The arguments seem to make sense at first. School vouchers allow low-income children to attend better schools. They get to use their allotment for schooling that will make them more productive citizens. It seems so egalitarian.
In practice, however, it doesn’t work that way at all. Here in New Hampshire, they are called “Education Freedom Accounts". The program was sold as a way to help low-income students in bad public schools transfer to better private schools.
What actually happened is that 75% of the students getting voucher money were already enrolled in private and religious schools.
What vouchers have done is to reinforce class discrimination. And wealthy Americans understand that. For all their claims of promoting educational equity, they understand that it gives their children an advantage over working-class children. Their children get to attend private schools on the public dime that leads them to better universities. After college, their children end up with better employment opportunities. And they want it that way. It’s one of their two biggest reasons for championing school vouchers.
The second reason is even more odious. Greed! Vouchers also slash their private school tuition costs at the expense of working-class taxpayers. And now that the limit of income eligibility has been completely eliminated, New Hampshire’s wealthiest families get their tuition paid with your tax dollars.

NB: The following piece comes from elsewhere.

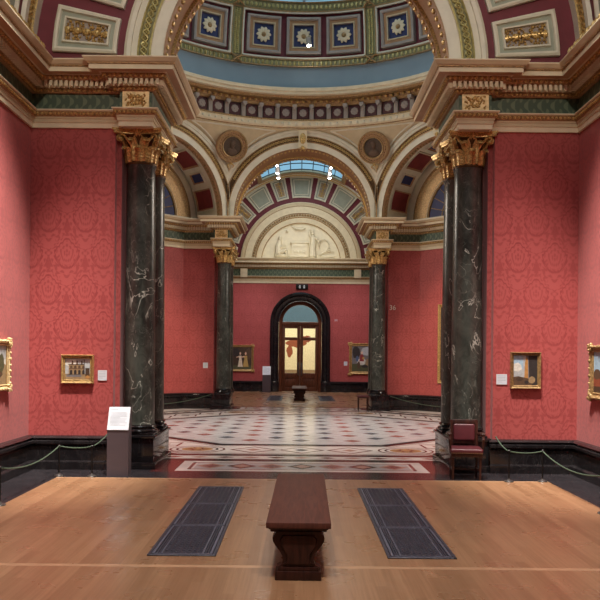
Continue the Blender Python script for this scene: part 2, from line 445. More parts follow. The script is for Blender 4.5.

State Education Commissioner Frank Edelblut has no interest in providing a fair education for all New Hampshire school children. He has advocated for expanding the school voucher program and increasing the amount of public tax dollars going to private and religious schools. He projected that the program would cost $3.3 million. It actually cost $27 million in its first two years of operation.
Here are the facts:
Private school vouchers don’t work in rural New Hampshire.
Vouchers simply don’t provide school choice for students living in rural areas of New Hampshire. If these students are even able to use a voucher, their families probably can’t afford or manage the long, costly commute to a private school.
Private school vouchers don't fully serve low-income students.
The cost of tuition, books, uniforms and fees at private or religious schools that accept vouchers usually exceeds the voucher amount. This makes these schools unaffordable for most low-income families.
Private school vouchers undermine New Hampshire’s public schools.
Vouchers divert desperately needed public resources away from our public school systems to fund the education of a few students at private schools. We could better serve our children by using these funds to make the public schools stronger.
Private school vouchers do not save money for New Hampshire taxpayers.
The reduction in students from those public schools from which students leave for private voucher schools does not decrease their operating costs. It costs the same to run a public school for 200 students as it does for 210, but vouchered students take their share with them. This creates public school deficits and tax increases.
Private school vouchers do not lead to improvements in public schools.
To the contrary – by siphoning off public school funds, vouchers make it more difficult for public schools to make improvements.
As a result, most New Hampshire school vouchers are used by wealthy families whose children never attended public schools in the first place. These families can afford to pay private school tuition without help from working-class taxpayers. Private school vouchers are simply a way for wealthy families to get a taxpayer-funded discount on their private school tuition. And our public schools, which educate 90% of the state’s students, pay the price.
Vouchers not only widen the educational gap between working-class and wealthy families. They reinforce economic disparity.